- **Directive**:
Check every line of the data below for the string "scene", and copy the ones that hold it.

-------- Collected material --------

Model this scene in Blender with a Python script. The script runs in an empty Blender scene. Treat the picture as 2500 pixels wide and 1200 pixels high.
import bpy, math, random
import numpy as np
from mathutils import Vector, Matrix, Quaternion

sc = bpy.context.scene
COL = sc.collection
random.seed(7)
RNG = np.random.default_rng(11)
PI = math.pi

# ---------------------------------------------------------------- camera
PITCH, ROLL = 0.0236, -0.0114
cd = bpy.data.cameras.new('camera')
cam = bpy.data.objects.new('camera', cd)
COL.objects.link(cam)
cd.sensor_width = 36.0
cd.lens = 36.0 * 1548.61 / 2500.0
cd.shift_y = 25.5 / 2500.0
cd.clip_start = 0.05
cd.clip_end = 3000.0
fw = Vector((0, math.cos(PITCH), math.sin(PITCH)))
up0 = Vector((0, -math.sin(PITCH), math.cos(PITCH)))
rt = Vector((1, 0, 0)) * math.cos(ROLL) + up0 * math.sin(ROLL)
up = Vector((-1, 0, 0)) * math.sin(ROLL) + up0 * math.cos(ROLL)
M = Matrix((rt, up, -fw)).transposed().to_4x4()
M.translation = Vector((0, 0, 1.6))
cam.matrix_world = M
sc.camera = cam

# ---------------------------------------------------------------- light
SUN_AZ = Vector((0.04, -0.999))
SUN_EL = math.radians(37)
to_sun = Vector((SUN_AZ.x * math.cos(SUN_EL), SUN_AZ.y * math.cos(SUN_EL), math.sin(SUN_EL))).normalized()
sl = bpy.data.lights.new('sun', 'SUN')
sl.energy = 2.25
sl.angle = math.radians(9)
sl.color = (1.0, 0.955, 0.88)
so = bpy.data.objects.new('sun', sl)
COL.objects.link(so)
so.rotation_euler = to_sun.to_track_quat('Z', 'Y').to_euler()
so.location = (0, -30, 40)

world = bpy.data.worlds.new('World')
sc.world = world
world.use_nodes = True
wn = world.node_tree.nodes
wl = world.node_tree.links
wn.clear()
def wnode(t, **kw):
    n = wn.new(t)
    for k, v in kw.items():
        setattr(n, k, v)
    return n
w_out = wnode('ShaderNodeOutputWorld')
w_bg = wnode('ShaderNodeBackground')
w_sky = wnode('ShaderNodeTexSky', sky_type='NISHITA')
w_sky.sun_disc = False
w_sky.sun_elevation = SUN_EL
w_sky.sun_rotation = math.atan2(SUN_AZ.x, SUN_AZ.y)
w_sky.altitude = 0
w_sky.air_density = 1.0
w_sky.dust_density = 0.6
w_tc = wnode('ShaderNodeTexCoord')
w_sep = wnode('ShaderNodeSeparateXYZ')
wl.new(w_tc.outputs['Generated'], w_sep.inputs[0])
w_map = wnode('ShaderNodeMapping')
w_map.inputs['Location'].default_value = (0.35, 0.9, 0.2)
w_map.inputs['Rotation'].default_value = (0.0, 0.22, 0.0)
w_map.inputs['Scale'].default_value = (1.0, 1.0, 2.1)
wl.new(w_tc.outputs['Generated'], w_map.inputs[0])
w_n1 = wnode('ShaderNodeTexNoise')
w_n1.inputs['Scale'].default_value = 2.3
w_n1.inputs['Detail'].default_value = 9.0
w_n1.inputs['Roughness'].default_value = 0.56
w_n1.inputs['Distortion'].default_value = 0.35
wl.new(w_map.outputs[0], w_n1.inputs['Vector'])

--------

- **Exercise solution**:
Model this scene in Blender with a Python script. The script runs in an empty Blender scene. Treat the picture as 2500 pixels wide and 1200 pixels high.
sc = bpy.context.scene